If the reaction to her new book has been quite the opposite, it is not just because Sandberg is one of the most powerful women in tech. It represents a loud call to action that is echoing beyond Silicon Valley, urging women to “lean in” to their careers, to stop holding themselves back and hobbling their progress.

Met with loud praise in some quarters, she has also faced criticism that she lets companies and governments off the hook, or ignores the sheer toll of trying to combine career and family.
Sandberg, however, comes smiling into the Covent Garden hotel suite where she is on a publicity blitz, handling even the Thatcher question – friend or foe to women? – with ease.

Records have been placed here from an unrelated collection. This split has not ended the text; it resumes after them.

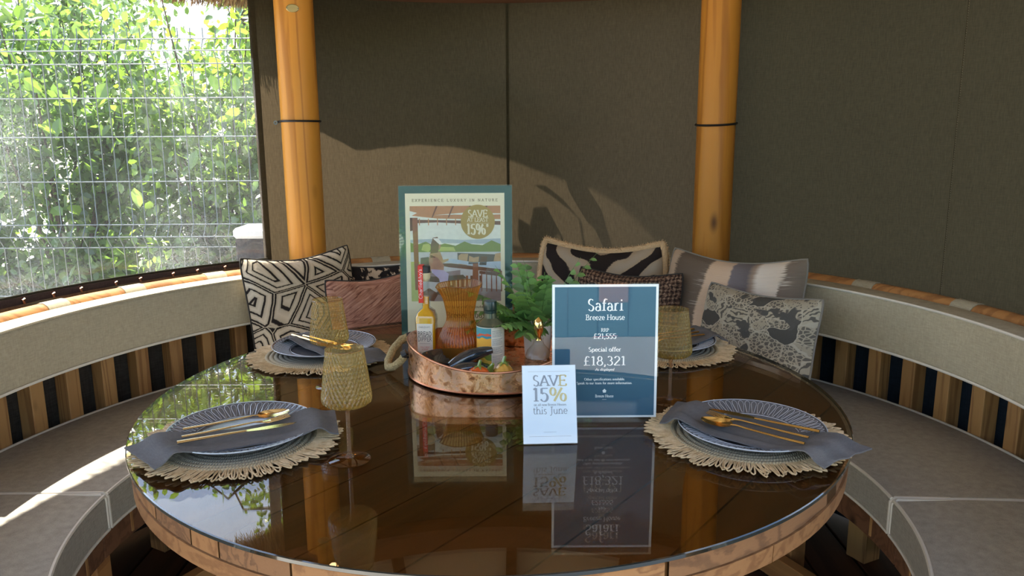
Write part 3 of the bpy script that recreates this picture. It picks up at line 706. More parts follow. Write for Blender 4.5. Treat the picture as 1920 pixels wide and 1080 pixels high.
# --- stroke lettering ---------------------------------------------------------
X=.46; CH=.7
def S_(x,y): return ('s',x,y)
G={
'A':(.62,[(.03,0,.31,.7),(.31,.7,.59,0),(.13,.24,.49,.24),S_(.04,0),S_(.58,0)]),
'B':(.58,[(.13,0,.13,.7),(.13,.7,.28,.7),('a',.28,.535,.17,.165,90,-90),(.13,.37,.3,.37),('a',.3,.185,.2,.185,90,-90),(.3,0,.13,0),S_(.1,0),S_(.1,.7)]),
'C':(.68,[('a',.37,.35,.32,.35,45,315),(.6,.6,.6,.48)]),
'D':(.68,[(.13,0,.13,.7),(.13,.7,.3,.7),('a',.3,.35,.31,.35,90,-90),(.3,0,.13,0),S_(.1,0),S_(.1,.7)]),
'E':(.58,[(.13,0,.13,.7),(.13,.7,.5,.7),(.13,.36,.42,.36),(.13,0,.53,0),(.5,.7,.5,.57),(.53,0,.53,.14),(.42,.42,.42,.3),S_(.1,0),S_(.1,.7)]),
'G':(.7,[('a',.37,.35,.32,.35,45,330),(.6,.3,.6,.05),S_(.6,.3)]),
'H':(.72,[(.13,0,.13,.7),(.59,0,.59,.7),(.13,.36,.59,.36),S_(.13,0),S_(.13,.7),S_(.59,0),S_(.59,.7)]),
'I':(.3,[(.15,0,.15,.7),S_(.15,0),S_(.15,.7)]),
'J':(.36,[(.22,.7,.22,0),('a',.08,0,.14,.14,0,-120),S_(.22,.7)]),
'L':(.55,[(.13,0,.13,.7),(.13,0,.5,0),(.5,0,.5,.15),S_(.13,0),S_(.13,.7)]),
'N':(.74,[(.12,0,.12,.7),(.12,.7,.6,0),(.6,0,.6,.7),S_(.12,0),S_(.1,.7),S_(.6,.7)]),
'O':(.74,[('a',.37,.35,.32,.35,0,360)]),
'P':(.56,[(.13,0,.13,.7),(.13,.7,.28,.7),('a',.28,.52,.19,.18,90,-90),(.28,.34,.13,.34),S_(.13,0),S_(.1,.7)]),
'R':(.62,[(.13,0,.13,.7),(.13,.7,.28,.7),('a',.28,.53,.18,.17,90,-90),(.28,.36,.13,.36),(.28,.36,.56,0),S_(.13,0),S_(.1,.7),S_(.57,0)]),
'S':(.5,[('a',.25,.53,.17,.17,35,235),(.16,.4,.36,.29),('a',.25,.17,.18,.17,45,-155)]),
'T':(.6,[(.3,0,.3,.7),(.04,.7,.56,.7),(.04,.7,.03,.57),(.56,.7,.57,.57),S_(.3,0)]),
'U':(.68,[(.13,.7,.13,.22),('a',.34,.22,.21,.22,180,360),(.55,.22,.55,.7),S_(.13,.7),S_(.55,.7)]),
'V':(.62,[(.03,.7,.31,0),(.31,0,.59,.7),S_(.04,.7),S_(.58,.7)]),
'X':(.62,[(.04,.7,.57,0),(.05,0,.56,.7),S_(.05,.7),S_(.57,.7),S_(.05,0),S_(.57,0)]),
'Y':(.6,[(.03,.7,.3,.35),(.57,.7,.3,.35),(.3,.35,.3,0),S_(.3,0),S_(.04,.7),S_(.56,.7)]),
'a':(.46,[('a',.21,.32,.14,.14,160,0),(.35,.32,.35,.04),(.35,.04,.42,0),('a',.2,.13,.15,.13,30,320)]),
'b':(.5,[(.1,0,.1,.72),('a',.27,.23,.17,.23,0,360),(.1,.72,.03,.7)]),
'c':(.44,[('a',.24,.23,.19,.23,45,320)]),
'd':(.52,[('a',.23,.23,.18,.23,0,360),(.41,.72,.41,0),S_(.43,0)]),
'e':(.46,[('a',.24,.23,.19,.23,0,320),(.06,.24,.43,.24)]),
'f':(.32,[(.14,0,.14,.58),('a',.26,.57,.12,.14,180,40),(.03,X,.28,X),S_(.14,0)]),
'g':(.48,[('a',.22,.26,.17,.2,0,360),(.39,.46,.39,-.06),('a',.22,-.06,.17,.14,0,-150)]),
'h':(.54,[(.1,0,.1,.72),('a',.26,.29,.16,.17,180,0),(.42,.29,.42,0),S_(.1,0),S_(.42,0)]),
'i':(.26,[(.13,0,.13,X),('d',.13,.63),S_(.13,0)]),
'k':(.52,[(.1,0,.1,.72),(.1,.2,.38,.46),(.2,.28,.44,0),S_(.1,0),S_(.44,0)]),
'l':(.26,[(.13,0,.13,.72),S_(.13,0)]),
'm':(.82,[(.1,0,.1,X),('a',.25,.29,.15,.17,180,0),(.4,.29,.4,0),('a',.55,.29,.15,.17,180,0),(.7,.29,.7,0),S_(.1,0),S_(.4,0),S_(.7,0)]),
'n':(.54,[(.1,0,.1,X),('a',.26,.29,.16,.17,180,0),(.42,.29,.42,0),S_(.1,0),S_(.42,0)]),
'o':(.48,[('a',.24,.23,.19,.23,0,360)]),
'p':(.52,[(.1,-.2,.1,X),('a',.27,.23,.18,.23,0,360),S_(.1,-.2)]),
'r':(.38,[(.1,0,.1,X),('a',.26,.28,.16,.18,180,60),S_(.1,0)]),
's':(.38,[('a',.19,.345,.12,.115,35,235),(.12,.26,.27,.19),('a',.19,.115,.13,.115,45,-155)]),
't':(.32,[(.13,.6,.13,.12),('a',.23,.12,.1,.12,180,300),(.03,X,.28,X)]),
'u':(.54,[(.1,X,.1,.17),('a',.26,.17,.16,.17,180,360),(.42,X,.42,0)]),
'v':(.46,[(.03,X,.23,0),(.23,0,.43,X)]),
'w':(.68,[(.03,X,.2,0),(.2,0,.34,X),(.34,X,.5,0),(.5,0,.65,X)]),
'y':(.46,[(.03,X,.24,0),(.43,X,.2,-.1),('a',.1,-.1,.1,.1,0,-120)]),
'z':(.42,[(.05,X,.37,X),(.37,X,.05,0),(.05,0,.38,0)]),
'1':(.36,[(.18,0,.18,.7),(.18,.7,.05,.62),S_(.18,0)]),
'2':(.5,[('a',.24,.51,.18,.19,165,-10),(.42,.47,.05,.02),(.05,.02,.46,.02)]),
'3':(.48,[('a',.22,.53,.16,.17,150,-90),('a',.22,.18,.2,.18,90,-155)]),
'5':(.48,[(.1,.68,.42,.68),(.1,.68,.1,.4),('a',.22,.21,.2,.22,125,-155)]),
'8':(.5,[('a',.25,.53,.15,.17,0,360),('a',.25,.18,.2,.18,0,360)]),
'6':(.48,[('a',.24,.19,.18,.19,0,360),('a',.34,.3,.28,.4,100,190)]),
'0':(.5,[('a',.25,.35,.2,.35,0,360)]),
'%':(.92,[('a',.20,.5,.15,.2,0,360),('a',.72,.2,.15,.2,0,360),(.26,0,.66,.7)]),
'£':(.52,[('a',.29,.52,.14,.18,30,180),(.15,.52,.17,.06),(.17,.06,.04,.0),(.04,.02,.48,.02),(.05,.34,.36,.34)]),
',':(.2,[('d',.1,.03),(.12,.03,.06,-.12)]),'.':(.2,[('d',.1,.03)]),'-':(.3,[(.04,.25,.26,.25)]),
'*':(.3,[(.15,.5,.15,.72),(.06,.56,.24,.66),(.06,.66,.24,.56)]),"'":(.16,[(.08,.72,.07,.55)]),
'&':(.68,[('a',.26,.55,.13,.15,-60,240),(.17,.47,.56,.02),('a',.24,.17,.18,.17,100,340),(.4,.1,.54,.36)]),
}
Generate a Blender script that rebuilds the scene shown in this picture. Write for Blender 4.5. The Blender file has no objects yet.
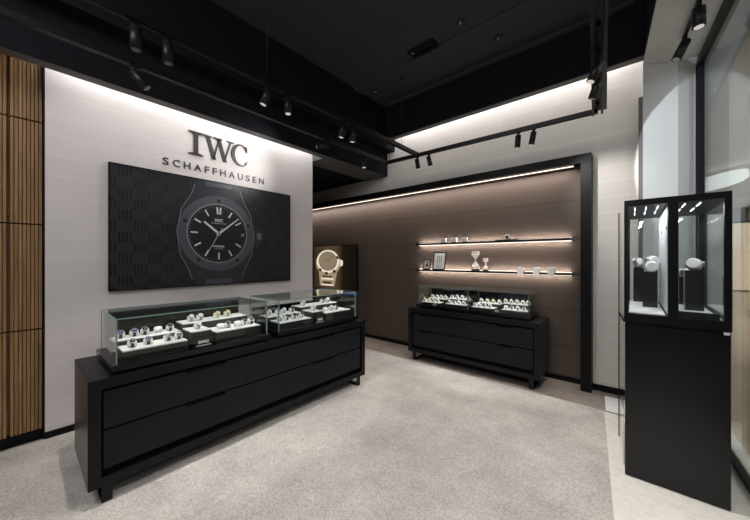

“I think we have to be grateful for the women that came before us – and then we have to build on their legacy to do even more,” she says promptly. “So take my own example, I say I leave [work] at five-thirty. I’m not sure the women that came before me in Silicon Valley could have done that. I don’t know if they could have survived. I say I cry at work.” Then, wryly: “I’m not sure Baroness Thatcher could have done that.”

That includes crying on the shoulder of Mark Zuckerberg, the wunderkind founder of Facebook. That, along with various other revelations – how she noticed her daughter had nits while on the eBay corporate jet; breast-pumping in her Google office – have certainly helped to create a buzz around the book.
But it is her argument that is causing debate. To her critics, she has a pithy response: read it.
“It’s incredibly clear that I’m not putting all the onus on women, that I have a lot in there on how men need to be better managers of women, how men need to acknowledge bias – how all of us need to stop telling little girls they’re bossy,” she says.
“I wasn’t anticipating this level of dialogue – but I’m so grateful for it. Because I think it’s going to take heated debate to get away from what I was most worried about writing the book: stagnation.”
Not a word you’d ever associate with Sandberg, who talks at a breakneck pace. Now 43, Miami, Harvard and business school propelled her to the US Treasury, before she joined a then-tiny Google, which would turn out to be a “rocket ship”.
She agreed to become Zuckerberg’s chief operating officer at Facebook in 2008, last year shepherding the company’s $100bn-plus (£65.6bn) float on Wall Street.
With a hefty stake in the company herself, estimates of her worth run into the hundreds of millions of dollars.
Alongside her meteoric rise, she has also been busy navigating married life with Dave Goldberg, a tech entrepreneur, and the births of their son and daughter, now eight and five.
She may leave the office at 5.30pm for family time, but that was after years of 7am to 7pm as a minimum – and will start work again at home later that evening.
Zuckerberg has read the book, Sandberg says, and has been “incredibly supportive”, even if, after five years sitting next to her, he said he had already heard her tell every story.
“You know, it is the personal experiences and stories that bring something to life and make it relatable and yeah, no, it wasn’t easy for me to tell them. But I think it was important,” she says.
Still, in public she seems keener on sticking to the general, despite Facebook being blamed for a generation of “over-sharers”. Her first version of her opening chapter had boasted four pages on the Masai tribe and another five on matrilineal societies, she remembers. “I thought it was fabulous,” she laughs. “No one else thought it was any good at all!”